14. The headphones according to claim 1, wherein
the ear pad is configured by containing a ring-shaped urethane foam in a skin, and
the skin is configured by bonding a wet foam layer having a three-dimensional microporous structure to a front surface of a product obtained by bonding a dry layer to only one of a bottom surface and a front surface of a wet base cloth.
15. The headphones according to claim 1, wherein
the ear pad is configured by containing a ring-shaped urethane foam in a skin, and
the skin is configured by bonding a wet foam layer having a dry layer bonded to both a front surface and a back surface of the wet foam layer to a front surface of a base cloth, or configured by bonding a wet foam layer and a wet base cloth having air permeability, any one of the wet foam layer and the wet base cloth containing an impregnated material.
16. The headphones according to claim 1, wherein
the ear pad includes a fixing claw including a finger hook portion provided on an inner peripheral side of a ring shape.
17. The headphones according to claim 16, wherein
the fixing claw has a claw fitting structure with a claw fixing portion on the housing side.
18. The headphones according to claim 16, wherein
the fixing claw includes a hinge that supports the finger hook portion, and when the finger hook portion is operated, the hinge is deformed and the fixing claw is released from the housing side.
19. The headphones according to claim 16, wherein
the ear pad includes fixing claws arranged at a plurality of locations on an inner periphery.
20. The headphones according to claim 19, wherein
the fixing claws arranged at a plurality of locations include a fixing claw including a finger hook portion and a fixing claw not including a finger hook portion.
21. The headphones according to claim 20, wherein
the fixing claws including a finger hook portion are arranged side by side in a range where a curvature radius R of the ear pad is small.
22. The headphones according to claim 20, wherein
the fixing claw including the finger hook portion is arranged at a front of a face.
23. The headphones according to claim 16, wherein
the finger hook portion is arranged at a visible position.
24. The headphones according to claim 1, further comprising
a hole through which a wire rod is inserted into a wall that separates a space in the housing, and
a bushing inserted into the hole so as to press the wire rod against a wall surface of the hole.

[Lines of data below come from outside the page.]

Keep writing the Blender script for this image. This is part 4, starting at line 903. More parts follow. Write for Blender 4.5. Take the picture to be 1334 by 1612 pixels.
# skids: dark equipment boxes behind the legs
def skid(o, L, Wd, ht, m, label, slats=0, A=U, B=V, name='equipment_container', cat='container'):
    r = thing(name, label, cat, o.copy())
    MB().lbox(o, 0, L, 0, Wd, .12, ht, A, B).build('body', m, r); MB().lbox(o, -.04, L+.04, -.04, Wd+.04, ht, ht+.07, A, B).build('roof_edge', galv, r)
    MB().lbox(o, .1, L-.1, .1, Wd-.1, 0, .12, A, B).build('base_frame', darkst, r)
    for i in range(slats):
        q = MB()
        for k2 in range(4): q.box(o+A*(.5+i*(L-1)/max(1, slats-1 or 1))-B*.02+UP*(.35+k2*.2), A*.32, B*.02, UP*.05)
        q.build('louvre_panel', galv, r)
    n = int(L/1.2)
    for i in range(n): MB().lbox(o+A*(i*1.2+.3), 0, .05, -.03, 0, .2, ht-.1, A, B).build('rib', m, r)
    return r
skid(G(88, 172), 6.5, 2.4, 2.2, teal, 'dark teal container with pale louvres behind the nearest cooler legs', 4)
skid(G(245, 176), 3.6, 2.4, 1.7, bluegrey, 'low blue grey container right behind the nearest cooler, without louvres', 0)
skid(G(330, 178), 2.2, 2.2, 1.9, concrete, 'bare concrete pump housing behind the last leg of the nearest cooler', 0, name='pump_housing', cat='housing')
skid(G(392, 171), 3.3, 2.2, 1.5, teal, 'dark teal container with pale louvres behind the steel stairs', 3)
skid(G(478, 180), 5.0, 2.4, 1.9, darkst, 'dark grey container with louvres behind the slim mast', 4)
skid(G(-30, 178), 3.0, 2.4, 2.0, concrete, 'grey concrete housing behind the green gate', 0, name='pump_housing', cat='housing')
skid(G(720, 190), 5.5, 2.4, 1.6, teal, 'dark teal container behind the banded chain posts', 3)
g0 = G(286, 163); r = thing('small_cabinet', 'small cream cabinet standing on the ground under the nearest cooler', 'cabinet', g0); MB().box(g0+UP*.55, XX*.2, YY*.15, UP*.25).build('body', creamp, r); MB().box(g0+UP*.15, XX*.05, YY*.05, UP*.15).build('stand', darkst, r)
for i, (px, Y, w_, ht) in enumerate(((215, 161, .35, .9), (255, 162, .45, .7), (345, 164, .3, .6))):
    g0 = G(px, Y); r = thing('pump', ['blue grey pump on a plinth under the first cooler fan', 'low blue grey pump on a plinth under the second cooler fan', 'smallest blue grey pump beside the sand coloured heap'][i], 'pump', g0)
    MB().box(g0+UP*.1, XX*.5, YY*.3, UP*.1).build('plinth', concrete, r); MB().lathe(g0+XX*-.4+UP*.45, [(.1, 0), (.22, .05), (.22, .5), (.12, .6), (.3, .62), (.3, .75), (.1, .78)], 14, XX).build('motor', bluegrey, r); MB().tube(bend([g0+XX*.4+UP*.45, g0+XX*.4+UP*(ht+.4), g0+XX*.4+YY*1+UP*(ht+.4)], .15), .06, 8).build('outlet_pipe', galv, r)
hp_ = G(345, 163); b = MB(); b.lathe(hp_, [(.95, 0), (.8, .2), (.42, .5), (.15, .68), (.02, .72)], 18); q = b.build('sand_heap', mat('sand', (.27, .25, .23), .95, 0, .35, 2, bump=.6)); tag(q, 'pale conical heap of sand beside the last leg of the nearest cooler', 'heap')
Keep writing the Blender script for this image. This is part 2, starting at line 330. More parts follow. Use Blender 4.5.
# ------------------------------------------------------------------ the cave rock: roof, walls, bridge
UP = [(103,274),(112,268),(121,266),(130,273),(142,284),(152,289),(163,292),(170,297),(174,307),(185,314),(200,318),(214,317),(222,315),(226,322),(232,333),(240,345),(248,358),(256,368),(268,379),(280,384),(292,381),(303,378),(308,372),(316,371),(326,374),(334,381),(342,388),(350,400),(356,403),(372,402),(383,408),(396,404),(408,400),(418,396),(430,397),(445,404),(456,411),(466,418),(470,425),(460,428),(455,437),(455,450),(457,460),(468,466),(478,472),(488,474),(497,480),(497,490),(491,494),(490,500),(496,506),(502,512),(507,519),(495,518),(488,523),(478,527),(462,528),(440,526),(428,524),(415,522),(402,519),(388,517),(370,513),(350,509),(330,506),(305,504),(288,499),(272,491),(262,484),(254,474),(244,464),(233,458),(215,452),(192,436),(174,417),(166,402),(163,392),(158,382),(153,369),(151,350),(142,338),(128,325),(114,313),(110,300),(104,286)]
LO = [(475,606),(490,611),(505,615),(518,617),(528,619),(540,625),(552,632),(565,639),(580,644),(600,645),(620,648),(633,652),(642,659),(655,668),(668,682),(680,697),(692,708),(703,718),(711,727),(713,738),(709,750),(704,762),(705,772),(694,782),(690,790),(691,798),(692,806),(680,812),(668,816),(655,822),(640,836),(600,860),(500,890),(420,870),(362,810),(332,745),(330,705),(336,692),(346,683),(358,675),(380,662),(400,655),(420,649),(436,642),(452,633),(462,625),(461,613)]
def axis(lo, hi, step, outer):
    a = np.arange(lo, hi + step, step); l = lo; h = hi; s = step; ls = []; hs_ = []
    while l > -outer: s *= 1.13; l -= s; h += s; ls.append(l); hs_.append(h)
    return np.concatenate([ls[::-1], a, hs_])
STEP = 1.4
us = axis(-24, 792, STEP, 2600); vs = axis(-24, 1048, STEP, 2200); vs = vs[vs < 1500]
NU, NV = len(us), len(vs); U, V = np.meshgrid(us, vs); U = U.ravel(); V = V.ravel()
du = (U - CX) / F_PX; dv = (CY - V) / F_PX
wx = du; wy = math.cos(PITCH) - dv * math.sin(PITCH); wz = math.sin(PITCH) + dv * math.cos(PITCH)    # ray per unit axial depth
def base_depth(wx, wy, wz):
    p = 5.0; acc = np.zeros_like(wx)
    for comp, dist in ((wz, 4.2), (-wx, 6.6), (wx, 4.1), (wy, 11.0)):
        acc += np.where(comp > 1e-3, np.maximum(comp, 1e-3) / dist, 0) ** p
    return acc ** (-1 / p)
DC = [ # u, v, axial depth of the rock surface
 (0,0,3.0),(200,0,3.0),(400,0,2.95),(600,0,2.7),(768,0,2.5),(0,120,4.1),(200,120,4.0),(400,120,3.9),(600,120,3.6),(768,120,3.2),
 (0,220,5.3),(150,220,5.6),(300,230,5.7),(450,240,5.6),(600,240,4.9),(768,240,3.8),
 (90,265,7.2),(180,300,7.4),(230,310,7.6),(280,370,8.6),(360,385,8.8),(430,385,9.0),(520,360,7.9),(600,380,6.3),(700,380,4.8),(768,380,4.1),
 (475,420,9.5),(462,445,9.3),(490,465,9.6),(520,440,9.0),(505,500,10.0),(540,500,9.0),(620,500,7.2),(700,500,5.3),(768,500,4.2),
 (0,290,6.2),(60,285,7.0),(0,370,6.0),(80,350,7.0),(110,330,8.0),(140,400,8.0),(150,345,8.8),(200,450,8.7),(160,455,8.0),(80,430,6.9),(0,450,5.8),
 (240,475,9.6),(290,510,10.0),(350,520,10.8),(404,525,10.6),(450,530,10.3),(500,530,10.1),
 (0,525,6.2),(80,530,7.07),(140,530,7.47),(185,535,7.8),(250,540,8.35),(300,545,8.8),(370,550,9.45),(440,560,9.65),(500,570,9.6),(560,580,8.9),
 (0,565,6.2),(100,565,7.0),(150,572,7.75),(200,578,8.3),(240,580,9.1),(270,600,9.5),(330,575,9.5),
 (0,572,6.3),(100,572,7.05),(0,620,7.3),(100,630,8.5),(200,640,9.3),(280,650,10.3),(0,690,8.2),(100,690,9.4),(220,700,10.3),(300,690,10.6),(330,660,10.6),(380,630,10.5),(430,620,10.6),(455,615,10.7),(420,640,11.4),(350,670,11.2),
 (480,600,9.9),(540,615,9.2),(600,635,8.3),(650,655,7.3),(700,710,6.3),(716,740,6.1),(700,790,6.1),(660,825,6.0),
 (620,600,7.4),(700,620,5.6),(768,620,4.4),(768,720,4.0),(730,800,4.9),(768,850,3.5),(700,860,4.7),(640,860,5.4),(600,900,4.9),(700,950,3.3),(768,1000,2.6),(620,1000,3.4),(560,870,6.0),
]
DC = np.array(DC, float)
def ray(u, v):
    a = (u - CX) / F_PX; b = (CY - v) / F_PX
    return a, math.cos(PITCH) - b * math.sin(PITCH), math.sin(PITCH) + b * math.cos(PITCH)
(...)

25. The headphones according to claim 24, wherein
the bushing has a rib formed over an entire circumference, and the rib interferes with a wall surface of the hole when the bushing is inserted into the hole.
26. The headphones according to claim 25, wherein
the rib has an acute distal end and has a shape along a wall surface of the hole.
27. The headphones according to claim 24, wherein
the bushing includes a hook that is caught by a back end portion of the hole when the bushing is inserted into the hole.
28. The headphones according to claim 24, wherein
the bushing includes a flat pedestal portion having a protrusion on a side opposite to an insertion direction.
29. A carrying case for the headphones according to claim 1, comprising:
a top surface lid portion;
a bottom surface tray portion; and
a side surface portion having a ring shape sewn to the top surface lid portion and the bottom surface tray portion and having a fold that is folded by a pressing force in a vertical direction.